Top American colleges accused of violating rights of Black athletes
Group says rules prohibiting compensation disproportionately impact Black students
A group that advocates for college athletes has filed a federal complaint that claims NCAA Division I schools are violating the civil rights of Black basketball players and major college football players by prohibiting compensation.
The National College Players Association announced Tuesday it had submitted a complaint to the Office for Civil Rights in the Education Department. The NCPA says NCAA rules prohibiting schools from compensating athletes disproportionately impacts Black students.
"I believe it's important to first acknowledge the reality of the business that is college football," Stanford football player Elijah Higgins said in a statement through the NCPA.
Citing a 2018 study by the University of Southern California's Race and Equity Center, the complaint said "Black men were 2.4 per cent of undergraduate students enrolled at the 65 [Power Five conference] universities, but comprised 55 per cent of football teams and 56 per cent of men's basketball teams on those campuses."

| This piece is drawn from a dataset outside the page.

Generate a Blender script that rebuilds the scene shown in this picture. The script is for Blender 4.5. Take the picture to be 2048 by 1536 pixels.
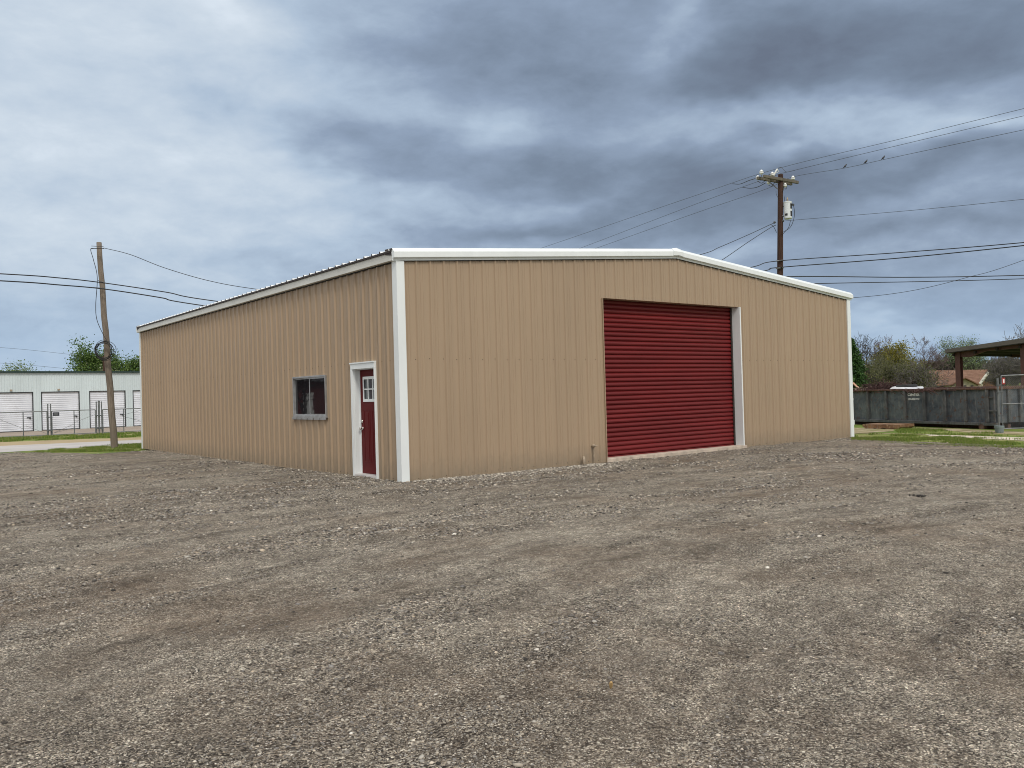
import bpy, math, random
import numpy as np
from mathutils import Vector, Matrix, noise as mnoise
random.seed(7); np.random.seed(7)
R_ = math.radians
for o in list(bpy.data.objects): bpy.data.objects.remove(o)
SC = bpy.context.scene
COL = SC.collection

# ------------------------------------------------------------------ camera
F = 1665.69
CX = np.array([0.78708, -0.61623, -0.02768]); CD = np.array([-0.01518, 0.02552, -0.99956]); CF = np.array([0.61666, 0.78715, 0.01073])
CAM = np.array([-7.7267, -13.1532, 1.55])
cd = bpy.data.cameras.new('camera'); cam = bpy.data.objects.new('camera', cd); COL.objects.link(cam)
cd.sensor_width = 36; cd.lens = F/2048*36; cd.clip_start = 0.1; cd.clip_end = 6000
M = Matrix(((CX[0], -CD[0], -CF[0], CAM[0]), (CX[1], -CD[1], -CF[1], CAM[1]), (CX[2], -CD[2], -CF[2], CAM[2]), (0, 0, 0, 1)))
cam.matrix_world = M
SC.camera = cam
def P(u, v, d):
    """world point that lies d metres deep in the view in the direction of photo pixel (u, v)"""
    q = CAM + CF*d + CX*((u-1024)/F*d) + CD*((v-768)/F*d)
    return Vector(q)
def G(u, v, z=-0.05):
    d = CF + CX*((u-1024)/F) + CD*((v-768)/F); t = (z-CAM[2])/d[2]
    return Vector(CAM + d*t)
def DEP(p): return float((np.array(p)-CAM) @ CF)

# ------------------------------------------------------------------ light and sky
SUN_EL, SUN_AZ = 47, 198      # azimuth measured clockwise from +Y
sd = bpy.data.lights.new('sun', 'SUN'); sun = bpy.data.objects.new('sun', sd); COL.objects.link(sun)
sd.energy = 1.6; sd.angle = R_(12); sd.color = (1.0, 0.93, 0.83)
sv = Vector((math.sin(R_(SUN_AZ))*math.cos(R_(SUN_EL)), math.cos(R_(SUN_AZ))*math.cos(R_(SUN_EL)), math.sin(R_(SUN_EL))))
sun.rotation_euler = (-sv).to_track_quat('-Z', 'Y').to_euler(); sun.location = (0, -20, 30)

W = bpy.data.worlds.new('World'); SC.world = W; W.use_nodes = True
nt = W.node_tree; nt.nodes.clear()
class NB:
    def __init__(s, nt): s.nt = nt
    def n(s, t, **k):
        x = s.nt.nodes.new(t)
        for a, b in k.items(): setattr(x, a, b)
        return x
    def link(s, a, b): s.nt.links.new(a, b)
    def val(s, inp, v):
        if hasattr(v, 'is_linked') or isinstance(v, bpy.types.NodeSocket): s.link(v, inp)
        else: inp.default_value = v
    def math(s, op, a, b=None, c=None, clamp=False):
        x = s.n('ShaderNodeMath', operation=op, use_clamp=clamp)
        s.val(x.inputs[0], a)
        if b is not None: s.val(x.inputs[1], b)
        if c is not None: s.val(x.inputs[2], c)
        return x.outputs[0]
    def mix(s, f, a, b, bt='MIX'):
        x = s.n('ShaderNodeMix', data_type='RGBA', blend_type=bt)
        s.val(x.inputs[0], f); s.val(x.inputs[6], a if not isinstance(a, tuple) else (*a[:3], 1)); s.val(x.inputs[7], b if not isinstance(b, tuple) else (*b[:3], 1))
        return x.outputs[2]
    def ramp(s, f, stops, interp='LINEAR'):
        x = s.n('ShaderNodeValToRGB'); cr = x.color_ramp; cr.interpolation = interp
        while len(cr.elements) < len(stops): cr.elements.new(0.5)
        for e, (p, c) in zip(cr.elements, stops):
            e.position = p; e.color = (*c, 1) if len(c) == 3 else c
        s.val(x.inputs[0], f); return x.outputs[0]
    def noise(s, vec, scale, detail=4, rough=0.55, dist=0, col=False):
        x = s.n('ShaderNodeTexNoise'); 
        if vec is not None: s.link(vec, x.inputs['Vector'])
        x.inputs['Scale'].default_value = scale; x.inputs['Detail'].default_value = detail
        x.inputs['Roughness'].default_value = rough; x.inputs['Distortion'].default_value = dist
        return x.outputs[1 if col else 0]
    def mapping(s, vec, sc=(1, 1, 1), rot=(0, 0, 0), loc=(0, 0, 0)):
        x = s.n('ShaderNodeMapping'); s.link(vec, x.inputs[0])
        x.inputs['Scale'].default_value = sc; x.inputs['Rotation'].default_value = rot; x.inputs['Location'].default_value = loc
        return x.outputs[0]
def srgb(r, g, b):
    f = lambda c: (c/255/12.92) if c/255 <= 0.04045 else ((c/255+0.055)/1.055)**2.4
    return (f(r), f(g), f(b))
N = NB(nt)
tc = N.n('ShaderNodeTexCoord').outputs['Generated']
sep = N.n('ShaderNodeSeparateXYZ'); N.link(tc, sep.inputs[0])
dx, dy, dz = sep.outputs
YAW = math.atan2(CF[0], CF[1])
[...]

"This multi-billion college sports enterprise imposes discriminatory practices that disproportionately harms Black athletes, while predominantly white coaches and administrators make millions of dollars," said NCPA Executive Director Ramogi Huma, a former UCLA football player. "College athletes throughout predominantly white sports receive fair market compensation, but athletes in the only predominantly Black sports do not."
An NCAA spokeswoman declined comment on Wednesday.
Claim to be denied tens of thousands of dollars annually
The NCAA Division I men's basketball tournament generates more than $800 million US in revenue for the association, most of which is distributed to 358 schools that compete at that level.
The College Football Playoff, which operates outside the NCAA, is worth more than $470 million annually to the 10 conferences that run it, with the majority of that money going to the Power Five — the Atlantic Coast, Big Ten, Big 12, Pac-12 and Southeastern conferences.
The complaint also cites Supreme Court Justice Brett Kavanaugh's concurring opinion in last year's Alston case, in which the high court ruled unanimously to uphold a lower court's decision that found the NCAA in violation of antitrust law.
The court said the NCAA and college conferences could not cap benefits related to education that schools can offer to athletes.
"Nowhere else in America can businesses get away with agreeing not to pay their workers a fair market rate on the theory that their product is defined by not paying their workers a fair market rate," Kavanaugh wrote.